++++ Raw data ++++

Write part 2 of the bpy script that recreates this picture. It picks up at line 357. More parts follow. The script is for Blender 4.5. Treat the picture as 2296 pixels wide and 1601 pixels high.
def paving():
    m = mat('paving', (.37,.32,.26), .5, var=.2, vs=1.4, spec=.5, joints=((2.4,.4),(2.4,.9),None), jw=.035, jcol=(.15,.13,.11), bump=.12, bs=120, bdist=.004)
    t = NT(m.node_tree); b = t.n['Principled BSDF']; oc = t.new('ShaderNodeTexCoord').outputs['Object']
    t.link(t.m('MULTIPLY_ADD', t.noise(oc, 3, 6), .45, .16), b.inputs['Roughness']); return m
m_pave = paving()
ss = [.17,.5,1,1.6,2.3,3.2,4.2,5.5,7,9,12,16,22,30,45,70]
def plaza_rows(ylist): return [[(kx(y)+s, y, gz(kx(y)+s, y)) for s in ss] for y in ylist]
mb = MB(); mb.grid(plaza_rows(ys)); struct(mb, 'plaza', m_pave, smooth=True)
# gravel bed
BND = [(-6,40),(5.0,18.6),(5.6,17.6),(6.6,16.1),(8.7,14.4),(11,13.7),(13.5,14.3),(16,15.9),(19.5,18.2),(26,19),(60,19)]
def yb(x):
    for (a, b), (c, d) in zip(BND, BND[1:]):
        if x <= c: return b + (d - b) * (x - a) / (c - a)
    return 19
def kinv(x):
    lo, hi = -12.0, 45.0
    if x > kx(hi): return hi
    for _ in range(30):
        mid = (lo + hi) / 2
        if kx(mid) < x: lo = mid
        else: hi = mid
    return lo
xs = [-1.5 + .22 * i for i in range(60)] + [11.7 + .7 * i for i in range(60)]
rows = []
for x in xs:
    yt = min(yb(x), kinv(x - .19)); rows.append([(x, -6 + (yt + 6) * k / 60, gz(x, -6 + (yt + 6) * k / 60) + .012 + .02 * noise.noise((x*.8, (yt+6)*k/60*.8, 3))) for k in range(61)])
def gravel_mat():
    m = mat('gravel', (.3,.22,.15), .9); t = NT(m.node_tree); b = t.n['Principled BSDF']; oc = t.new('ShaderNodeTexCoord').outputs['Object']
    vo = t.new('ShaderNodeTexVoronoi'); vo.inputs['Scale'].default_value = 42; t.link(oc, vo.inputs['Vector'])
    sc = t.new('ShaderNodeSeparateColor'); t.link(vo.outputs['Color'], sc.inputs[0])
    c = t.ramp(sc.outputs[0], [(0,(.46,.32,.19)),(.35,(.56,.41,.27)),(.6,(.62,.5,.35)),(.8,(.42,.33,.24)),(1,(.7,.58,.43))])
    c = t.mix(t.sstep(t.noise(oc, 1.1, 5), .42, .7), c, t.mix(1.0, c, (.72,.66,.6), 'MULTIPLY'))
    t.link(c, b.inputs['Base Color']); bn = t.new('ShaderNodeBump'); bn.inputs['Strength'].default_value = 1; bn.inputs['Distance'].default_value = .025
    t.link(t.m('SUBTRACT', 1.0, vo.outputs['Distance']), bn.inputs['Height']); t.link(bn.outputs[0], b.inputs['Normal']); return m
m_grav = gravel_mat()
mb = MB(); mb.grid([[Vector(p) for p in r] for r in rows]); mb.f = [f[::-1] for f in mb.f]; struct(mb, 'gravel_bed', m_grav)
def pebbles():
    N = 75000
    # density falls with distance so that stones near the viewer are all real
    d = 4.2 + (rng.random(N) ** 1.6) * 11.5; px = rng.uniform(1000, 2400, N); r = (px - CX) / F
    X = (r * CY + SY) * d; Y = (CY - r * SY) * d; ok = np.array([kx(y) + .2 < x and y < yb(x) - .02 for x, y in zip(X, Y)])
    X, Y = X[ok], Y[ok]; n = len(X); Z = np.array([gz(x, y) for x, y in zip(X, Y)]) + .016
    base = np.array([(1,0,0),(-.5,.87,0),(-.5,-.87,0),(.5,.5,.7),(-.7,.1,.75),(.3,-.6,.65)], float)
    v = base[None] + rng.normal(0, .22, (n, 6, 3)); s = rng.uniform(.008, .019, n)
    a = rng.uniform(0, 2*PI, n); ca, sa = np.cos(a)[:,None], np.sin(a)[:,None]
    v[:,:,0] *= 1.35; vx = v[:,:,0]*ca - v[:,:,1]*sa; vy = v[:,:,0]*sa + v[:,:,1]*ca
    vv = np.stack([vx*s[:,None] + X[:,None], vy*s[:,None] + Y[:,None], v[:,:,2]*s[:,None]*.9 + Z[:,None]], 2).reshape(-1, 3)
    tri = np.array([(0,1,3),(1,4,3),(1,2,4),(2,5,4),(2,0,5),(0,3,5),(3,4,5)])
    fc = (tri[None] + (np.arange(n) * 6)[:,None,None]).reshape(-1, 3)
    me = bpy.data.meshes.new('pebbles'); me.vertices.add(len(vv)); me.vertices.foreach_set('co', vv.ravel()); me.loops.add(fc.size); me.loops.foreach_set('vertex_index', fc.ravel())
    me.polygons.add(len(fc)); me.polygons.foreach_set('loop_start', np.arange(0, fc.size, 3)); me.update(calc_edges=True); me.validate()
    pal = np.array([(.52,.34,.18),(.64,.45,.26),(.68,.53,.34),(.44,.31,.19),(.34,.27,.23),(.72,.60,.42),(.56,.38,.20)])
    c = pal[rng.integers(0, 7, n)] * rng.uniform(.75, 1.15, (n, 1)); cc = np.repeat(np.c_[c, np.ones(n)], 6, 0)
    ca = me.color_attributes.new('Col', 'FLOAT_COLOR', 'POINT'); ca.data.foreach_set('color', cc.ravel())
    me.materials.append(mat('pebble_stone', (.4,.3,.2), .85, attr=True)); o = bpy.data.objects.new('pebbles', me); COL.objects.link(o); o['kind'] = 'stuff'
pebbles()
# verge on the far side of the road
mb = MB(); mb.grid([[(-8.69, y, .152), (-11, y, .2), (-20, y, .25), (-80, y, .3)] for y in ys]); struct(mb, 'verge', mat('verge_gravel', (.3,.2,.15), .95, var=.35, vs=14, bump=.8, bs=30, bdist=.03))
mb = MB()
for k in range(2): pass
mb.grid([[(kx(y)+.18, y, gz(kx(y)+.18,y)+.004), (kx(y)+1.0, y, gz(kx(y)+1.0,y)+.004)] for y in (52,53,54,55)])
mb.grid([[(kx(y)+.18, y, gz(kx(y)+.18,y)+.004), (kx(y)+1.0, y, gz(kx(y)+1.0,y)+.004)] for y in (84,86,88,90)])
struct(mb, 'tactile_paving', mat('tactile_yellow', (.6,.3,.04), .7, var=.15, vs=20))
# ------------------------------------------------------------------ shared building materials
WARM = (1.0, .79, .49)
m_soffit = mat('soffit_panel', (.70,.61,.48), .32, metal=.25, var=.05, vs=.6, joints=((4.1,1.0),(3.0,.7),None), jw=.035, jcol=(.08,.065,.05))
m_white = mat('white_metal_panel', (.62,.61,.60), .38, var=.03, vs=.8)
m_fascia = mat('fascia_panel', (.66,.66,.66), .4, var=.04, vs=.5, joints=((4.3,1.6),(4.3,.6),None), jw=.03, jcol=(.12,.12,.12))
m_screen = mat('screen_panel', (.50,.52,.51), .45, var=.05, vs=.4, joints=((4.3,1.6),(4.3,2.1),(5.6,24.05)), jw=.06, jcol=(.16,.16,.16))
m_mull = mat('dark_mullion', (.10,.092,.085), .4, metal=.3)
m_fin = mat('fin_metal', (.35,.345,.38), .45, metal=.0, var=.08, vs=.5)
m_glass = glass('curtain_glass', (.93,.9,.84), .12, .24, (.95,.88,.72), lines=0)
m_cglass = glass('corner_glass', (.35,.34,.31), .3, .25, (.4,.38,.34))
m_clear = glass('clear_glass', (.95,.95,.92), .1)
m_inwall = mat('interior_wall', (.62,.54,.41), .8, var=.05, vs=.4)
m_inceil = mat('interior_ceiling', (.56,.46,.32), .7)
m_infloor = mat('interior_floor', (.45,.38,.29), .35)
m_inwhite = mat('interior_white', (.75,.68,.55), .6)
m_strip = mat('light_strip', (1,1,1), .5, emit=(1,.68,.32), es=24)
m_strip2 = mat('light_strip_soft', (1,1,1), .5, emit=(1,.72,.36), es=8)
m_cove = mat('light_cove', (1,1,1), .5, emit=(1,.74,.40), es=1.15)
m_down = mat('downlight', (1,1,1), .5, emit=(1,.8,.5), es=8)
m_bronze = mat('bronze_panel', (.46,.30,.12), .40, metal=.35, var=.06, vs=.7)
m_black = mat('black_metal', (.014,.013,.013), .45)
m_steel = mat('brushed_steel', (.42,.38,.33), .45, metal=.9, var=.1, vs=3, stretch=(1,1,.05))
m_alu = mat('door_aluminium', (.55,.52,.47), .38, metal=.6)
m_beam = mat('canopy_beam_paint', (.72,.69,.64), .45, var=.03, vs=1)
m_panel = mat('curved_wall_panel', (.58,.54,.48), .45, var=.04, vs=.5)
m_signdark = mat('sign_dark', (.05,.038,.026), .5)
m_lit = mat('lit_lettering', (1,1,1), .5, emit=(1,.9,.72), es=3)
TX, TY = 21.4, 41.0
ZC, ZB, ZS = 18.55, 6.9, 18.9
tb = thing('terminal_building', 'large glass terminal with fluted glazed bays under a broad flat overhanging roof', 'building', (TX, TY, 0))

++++

--- Exercise ---
Some lines of the data above may hold the word "that"; report how many do, and nothing else.

--- Complete output ---
2